_SET PROBLEM_:
Below is some material; set it all down exactly, apart from the pictures.
-- START SUPPLIED MATERIAL --
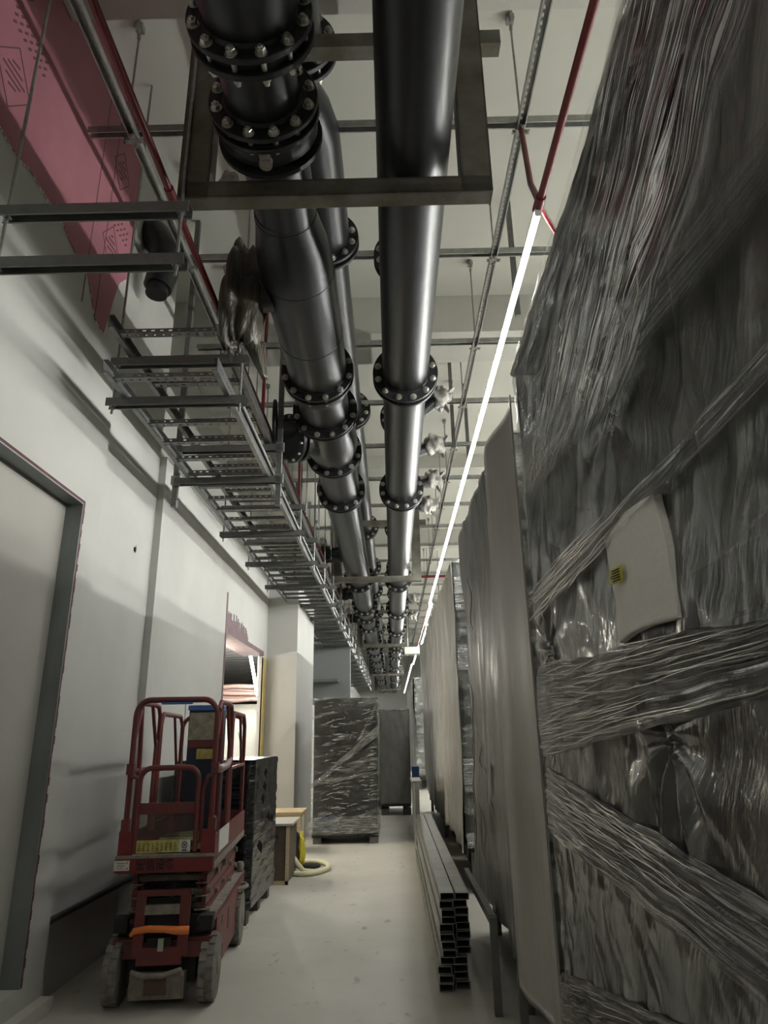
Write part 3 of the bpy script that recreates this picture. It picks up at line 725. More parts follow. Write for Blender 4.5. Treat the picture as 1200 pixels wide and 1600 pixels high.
o = MB().grid(lambda u, v: (FX+.0+1.6*u, Y0+(Y1-Y0)*v, Z1-.02+.03*noise.noise(Vector((u*5,v*14,0)))), 20, 90)
o.build('top_sheet', M_SHEETD, c1)
def ribbon(q, x, m, seed, par, name='film_band', nu=90, nv=26, amp=.012):
    "q: four (y,z) corners: left-bottom, right-bottom, right-top, left-top; u runs along the band"
    q = [Vector((0,a,b)) for a, b in q]
    def fn(u, v):
        p = q[0].lerp(q[1], u).lerp(q[3].lerp(q[2], u), v)
        rg = 1-abs(noise.noise(Vector((u*2.2, v*9, seed))))*2; rg2 = 1-abs(noise.noise(Vector((u*5, v*24, seed+3))))*2
        ed = .012*noise.noise(Vector((u*8, round(v), seed)))
        return (x - amp*rg - amp*.45*rg2 + .02*((2*v-1)**8), p.y, p.z+ed)
    return MB().grid(fn, nu, nv).build(name, m, par)
FB = film('band_film', tint=(.92,.91,.86), lo=.10, hi=.80, uv=True, stretch=(2.2,30,1), bump=2.0, rough=.08, detail=4, ior=2.0, fmin=.47, fmax=.70)  # pale milky streaks in the tint stand for glints along the bands
FBL = film('light_band_film', tint=(.62,.62,.59), lo=.02, hi=.42, uv=True, stretch=(.8,20,1), bump=1.0, rough=.10, detail=4, ior=1.6, fmin=.46, fmax=.76, fade=5)
def pxq(l): return [(p.y, p.z) for p in (at(a, b, x=FX) for a, b in l)]
ribbon(pxq([(858,1182),(1240,1085),(1240,955),(850,1042)]), FX-.03, FB, 2.0, c1)
ribbon(pxq([(872,1302),(1240,1590),(1240,1420),(865,1200)]), FX-.032, FB, 5.0, c1)
ribbon(pxq([(894,1600),(1060,1690),(1080,1600),(888,1518)]), FX-.03, FB, 8.0, c1)
ribbon(pxq([(842,985),(1240,600),(1240,520),(838,930)]), FX-.036, FBL, 11.0, c1)
ribbon(pxq([(826,800),(1240,330),(1240,170),(816,690)]), FX-.038, FBL, 14.0, c1)
ribbon(pxq([(830,770),(1130,-60),(1010,-60),(812,560)]), FX-.034, FBL, 17.0, c1, amp=.02)
ribbon(pxq([(834,700),(1000,-60),(1240,-60),(980,720)]), FX-.042, FBL, 20.0, c1, amp=.02)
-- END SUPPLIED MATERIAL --
_FINISHED EXERCISE_:
Write part 3 of the bpy script that recreates this picture. It picks up at line 725. More parts follow. Write for Blender 4.5. Treat the picture as 1200 pixels wide and 1600 pixels high.
o = MB().grid(lambda u, v: (FX+.0+1.6*u, Y0+(Y1-Y0)*v, Z1-.02+.03*noise.noise(Vector((u*5,v*14,0)))), 20, 90)
o.build('top_sheet', M_SHEETD, c1)
def ribbon(q, x, m, seed, par, name='film_band', nu=90, nv=26, amp=.012):
    "q: four (y,z) corners: left-bottom, right-bottom, right-top, left-top; u runs along the band"
    q = [Vector((0,a,b)) for a, b in q]
    def fn(u, v):
        p = q[0].lerp(q[1], u).lerp(q[3].lerp(q[2], u), v)
        rg = 1-abs(noise.noise(Vector((u*2.2, v*9, seed))))*2; rg2 = 1-abs(noise.noise(Vector((u*5, v*24, seed+3))))*2
        ed = .012*noise.noise(Vector((u*8, round(v), seed)))
        return (x - amp*rg - amp*.45*rg2 + .02*((2*v-1)**8), p.y, p.z+ed)
    return MB().grid(fn, nu, nv).build(name, m, par)
FB = film('band_film', tint=(.92,.91,.86), lo=.10, hi=.80, uv=True, stretch=(2.2,30,1), bump=2.0, rough=.08, detail=4, ior=2.0, fmin=.47, fmax=.70)  # pale milky streaks in the tint stand for glints along the bands
FBL = film('light_band_film', tint=(.62,.62,.59), lo=.02, hi=.42, uv=True, stretch=(.8,20,1), bump=1.0, rough=.10, detail=4, ior=1.6, fmin=.46, fmax=.76, fade=5)
def pxq(l): return [(p.y, p.z) for p in (at(a, b, x=FX) for a, b in l)]
ribbon(pxq([(858,1182),(1240,1085),(1240,955),(850,1042)]), FX-.03, FB, 2.0, c1)
ribbon(pxq([(872,1302),(1240,1590),(1240,1420),(865,1200)]), FX-.032, FB, 5.0, c1)
ribbon(pxq([(894,1600),(1060,1690),(1080,1600),(888,1518)]), FX-.03, FB, 8.0, c1)
ribbon(pxq([(842,985),(1240,600),(1240,520),(838,930)]), FX-.036, FBL, 11.0, c1)
ribbon(pxq([(826,800),(1240,330),(1240,170),(816,690)]), FX-.038, FBL, 14.0, c1)
ribbon(pxq([(830,770),(1130,-60),(1010,-60),(812,560)]), FX-.034, FBL, 17.0, c1, amp=.02)
ribbon(pxq([(834,700),(1000,-60),(1240,-60),(980,720)]), FX-.042, FBL, 20.0, c1, amp=.02)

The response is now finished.